September 2014 Hottest Since Records Began

Updated on

Concern for the rising of global temperatures and its effects on our environment continue to feature in news bulletins day-in, day-out, giving the issue the coverage that it surely deserves.

Data from the monthly Global Land-Ocean Temperature Index has shown that over the course of September the average temperature on Earth was 58.6 degrees F,  breaking the previous record held by September 2005, as well as being 1.39 degrees F above the 1951-1980 average for September.

September 2014 to be the hottest on record?

September 2014 was the second consecutive hottest month, following on from a record-breaking August. May 2014 was also the hottest on record, and 4 out of the 5 hottest ever have occurred in the past five years. Weather.com claimed that 2014 has the potential to be the world’s hottest year on record.

However, the U.S. saw only its 26th warmest September since records began, with an average temperature of 66.2 degrees F, or 1.3 F above average.
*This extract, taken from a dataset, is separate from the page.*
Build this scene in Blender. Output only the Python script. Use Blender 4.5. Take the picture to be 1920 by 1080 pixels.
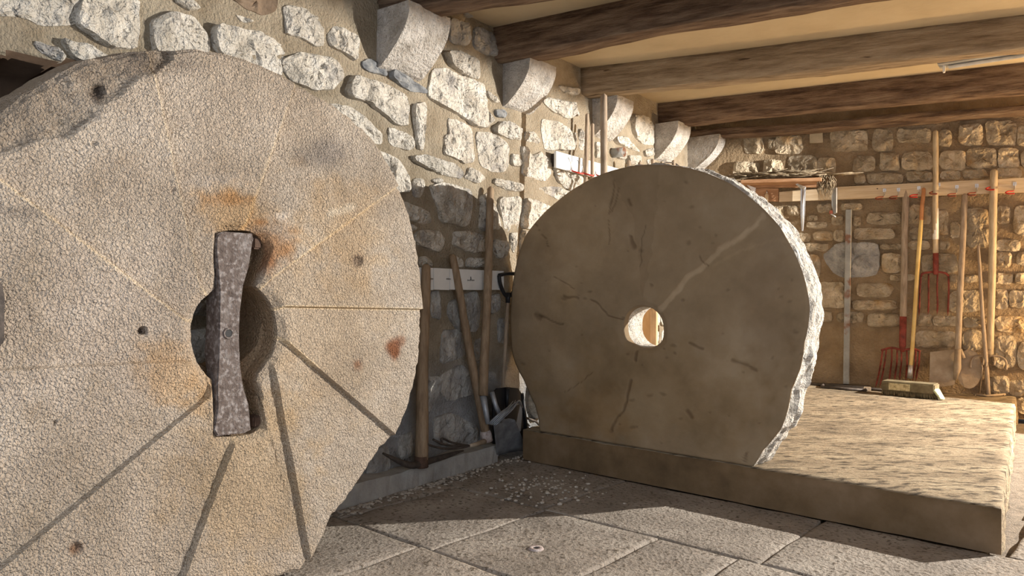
import bpy, bmesh, math, random
import numpy as np
from mathutils import Vector, Matrix, noise

for o in list(bpy.data.objects):
    bpy.data.objects.remove(o)
S = bpy.context.scene
COL = S.collection
R = random.Random(7)

# ---------------------------------------------------------------- camera
F, HC, PX, PY = 1400.0, 1.1, 960.0, 543.0
cam = bpy.data.cameras.new('camera')
cam.sensor_width = 36.0
cam.lens = F / 1920 * 36
cam.shift_y = 3.0 / 1920
cam.clip_start = 0.05
co = bpy.data.objects.new('camera', cam)
co.location = (0, 0, HC)
co.rotation_euler = (math.pi / 2, 0, 0)
COL.objects.link(co)
S.camera = co

# ---------------------------------------------------------------- world, lights, exposure
w = bpy.data.worlds.new('world')
S.world = w
w.use_nodes = True
wn = w.node_tree.nodes
bg = wn['Background']
bg.inputs['Color'].default_value = (0.80, 0.88, 1.0, 1)
bg.inputs['Strength'].default_value = 1.7


def lamp(name, loc, power, col, radius, kind='POINT', rot=None, size=None):
    l = bpy.data.lights.new(name, kind)
    l.energy = power
    l.color = col
    if kind == 'AREA':
        l.shape = 'RECTANGLE'
        l.size, l.size_y = size
    else:
        l.shadow_soft_size = radius
    o = bpy.data.objects.new(name, l)
    o.location = loc
    if rot:
        o.rotation_euler = rot
    COL.objects.link(o)
    return o


lamp('outside_lamp', (6.0, 4.0, 2.3), 3100, (1.0, 0.95, 0.87), 0.014)  # unseen point lamp beyond the right wall, placed to fit the cast shadows
lamp('warm_lamp', (5.45, 5.30, 0.95), 260, (1.0, 0.68, 0.34), 0.10)
S.view_settings.view_transform = 'Standard'
S.view_settings.look = 'None'
S.view_settings.gamma = 1
S.view_settings.use_curve_mapping = False
S.view_settings.exposure = 0.0

# ---------------------------------------------------------------- tagging helpers


def tag(o, label=None, cat=None, group=None, kind=None):
    if label: o['label'] = label
    if cat: o['category'] = cat
    if group: o['group'] = group
    if kind: o['kind'] = kind
    return o


def empty(name, loc, label, cat, group=None):
    o = bpy.data.objects.new(name, None)
    o.empty_display_size = 0.1
    o.location = loc
    COL.objects.link(o)
    return tag(o, label, cat, group)


def link(name, me, mat, parent=None, loc=None):
    """link a mesh given in world coordinates; parent keeps world position"""
    o = bpy.data.objects.new(name, me)
    if isinstance(mat, (list, tuple)):
        for m in mat: me.materials.append(m)
    elif mat:
        me.materials.append(mat)
    COL.objects.link(o)
    p = Vector(parent.location) if parent else Vector((0, 0, 0))
    if parent and parent.parent: p = p + Vector(parent.parent.location)
    if loc is None:
        n = len(me.vertices)
        a = np.empty(n * 3, np.float32)
        me.vertices.foreach_get('co', a)
        a = a.reshape(-1, 3)
        c = (a.min(0) + a.max(0)) / 2
        c[2] = a[:, 2].min()
        loc = Vector(c.tolist())
    loc = Vector(loc)
    me.transform(Matrix.Translation(-loc))
    if parent:
        o.parent = parent
        o.location = loc - p
    else:
        o.location = loc
    return o


def mesh(name, verts, faces, smooth=False):
    me = bpy.data.meshes.new(name)
    me.from_pydata([tuple(v) for v in verts], [], faces)
    me.validate()
    me.update()
    if smooth:
        me.polygons.foreach_set('use_smooth', [True] * len(me.polygons))
    return me


# ---------------------------------------------------------------- numpy noise
def _hash(ix, iy, iz, seed):
    h = (ix.astype(np.int64) * 374761393 + iy.astype(np.int64) * 668265263 + iz.astype(np.int64) * 2147483647 + seed * 1274126177) & 0xffffffff
    h = ((h ^ (h >> 13)) * 1274126177) & 0xffffffff
    h = (h ^ (h >> 16)) & 0xffffff
    return h / float(0xffffff)


def vn(x, y, z=None, seed=0):
    x = np.asarray(x, float); y = np.asarray(y, float)
    z = np.zeros_like(x) if z is None else np.asarray(z, float)
    ix, iy, iz = np.floor(x), np.floor(y), np.floor(z)
    fx, fy, fz = x - ix, y - iy, z - iz
    fx, fy, fz = [t * t * (3 - 2 * t) for t in (fx, fy, fz)]
    r = 0
    for a in (0, 1):
        for b in (0, 1):
            for c in (0, 1):
                wgt = (fx if a else 1 - fx) * (fy if b else 1 - fy) * (fz if c else 1 - fz)
                r = r + wgt * _hash(ix + a, iy + b, iz + c, seed)
    return r * 2 - 1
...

That said, California experienced its warmest January-September period ever; temperatures in Hilo, Hawaii, reached 93 degrees F to shatter a monthly record that had stood since 1951; and Cold Bay, Alaska, had its warmest September ever. On the other hand, a storm hit the Rockies and the Dakotas over September 10-11 to set records for earliest snowfall.

Will it continue?

The hot 2014 that the Earth has been experiencing began with an incredibly warm April, which incidentally was the first month in at least 800,000 years in which levels of atmospheric carbon dioxide reached 400 parts per million.

Commentators have speculated that a trend towards weather phenomenon El Niño may be encouraging heat to be released from the tropical Pacific Ocean, influencing atmospheric temperatures.

It is possible that global temperatures have reached higher levels than human civilization has ever experienced before, with the current warm patch the hottest that the Earth has been in at least 4,000 years.

Researchers claim that the world’s oceans have been storing up extra heat, and only in the last decade has atmospheric warming started to experience a similar increase.